January 7, 2010 10 comments

Aspiring writer and kept man Paul moves into a new apartment building where he meets quirky Holly Golightly.  Holly pays her bills by going on dates with wealthy men and sneaking off with the $50 they give her for the power room.  The two start to entwine into each other’s lives, and Paul discovers there’s more to Holly than meets the eye.

As I was watching, I thought this was a meh movie, but then in the last five minutes I suddenly came to love it.  That’s what classic movies can do that modern movies often don’t.  They set up a world that just seems average, but then blow your mind in the end with what you’ve actually seen and learned about the characters.  You’re being touched while watching the movie without even realizing it.

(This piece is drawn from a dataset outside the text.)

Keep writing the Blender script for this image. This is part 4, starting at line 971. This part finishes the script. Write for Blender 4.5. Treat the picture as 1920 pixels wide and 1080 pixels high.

The film moves at a meandering pace that allows you to truly get a glimpse of NYC in the 1960s.  The outfits, the decor, the drinks, the smoking…..  It truly is a period piece.  There was one large sour note in the film that is reflective of when it came out though in the form of Holly’s upstairs neighbor, who is the definition of a racist caricature of Asians, and he wasn’t even played by an Asian or Asian-American actor.  I wish he wasn’t in the movie, but it is reflective of the times.

Holly Golightly is such a well-written character.  You alternate between identifying with her, loathing her, and feeling sorry for her, and that is what makes her seem like such a real person.  By the ending, I really wasn’t sure if I hated or cared for her, but either way, I understood her.  That’s a wonderful thing to come to understand someone who has the issues Holly does.

If you enjoy classic films or films built around careful character building, give Breakfast at Tiffany’s a shot.  I doubt you’ll be disappointed.